Kulindas were one of the aboriginal tribe of India. Kulindas were the people originally within the pale of Aryan social system. However, having intermixed with the aborigines like the Kulutas during the nascent days of their settlement, some of them must have imbibed certain non-Aryan traits that earned them social degradation.
The strains of some of those characters of the Kulindas are still distinct among the present-day Kunets in the form of certain animistic beliefs and practices, in which the ophiolatry is significant one. Thus, such blue-blooded Aryans, who fell from the Aryan social order, came to be defined as the Kulinda, which means the inferior upbringing.
The epic
Mahabharata refers that in the Aryan social satisfaction, the Kulindas were classed with the inferior communities, who established their small forest-kingdom or the vana-rashtra.
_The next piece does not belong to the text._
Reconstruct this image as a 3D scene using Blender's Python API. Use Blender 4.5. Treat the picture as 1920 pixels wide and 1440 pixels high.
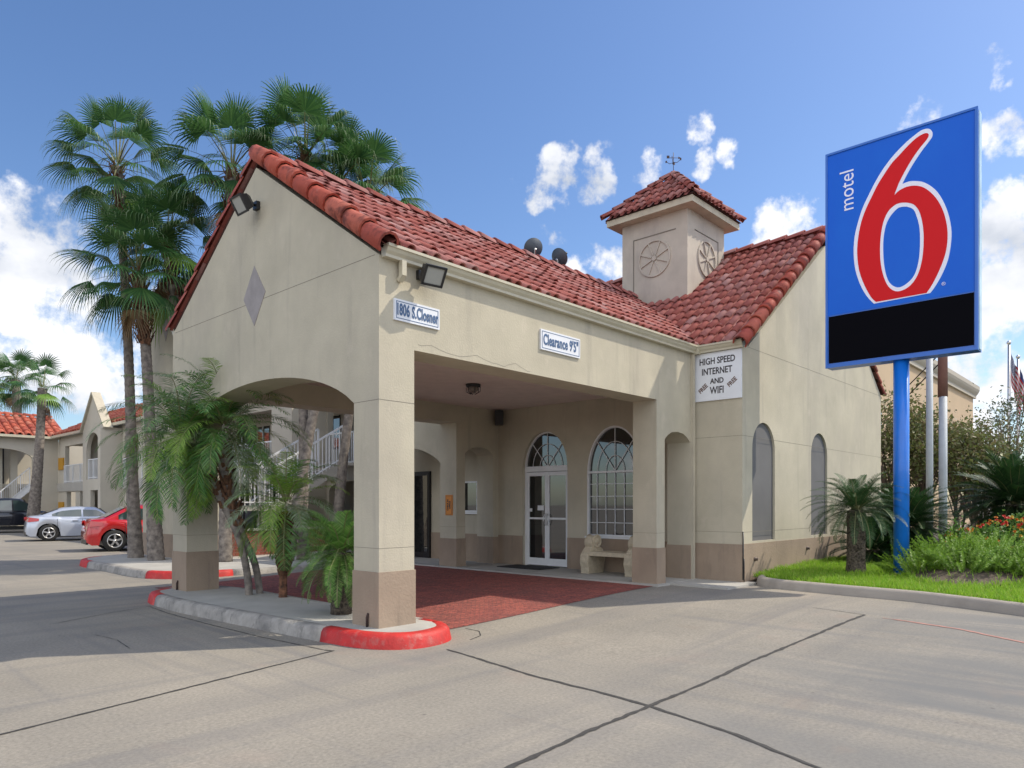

Inspite of their inferior status, the Kulindas emerged as a powerful warrior community, and the Aryans were obliged to upgrade them as the vratya kshatriya to satisfy their lust for the territorial enlargement.
The Kulindas during their prime days must have been the trading people, as may be inferred from the reference about them in the Mahabharata. The discovery of their coins in a widely scattered area in the territory of other republics and kingdoms also lend credibility to that assumption. It is suggested that finally the Kulindas were assimilated within the Yaudheya fold, when the latter gained predominance in the region after the fall of Kushana Empire. In the process that followed, the Kulindas lost their racial identity, and became a part of the social substratum of the region as the agrarian folk.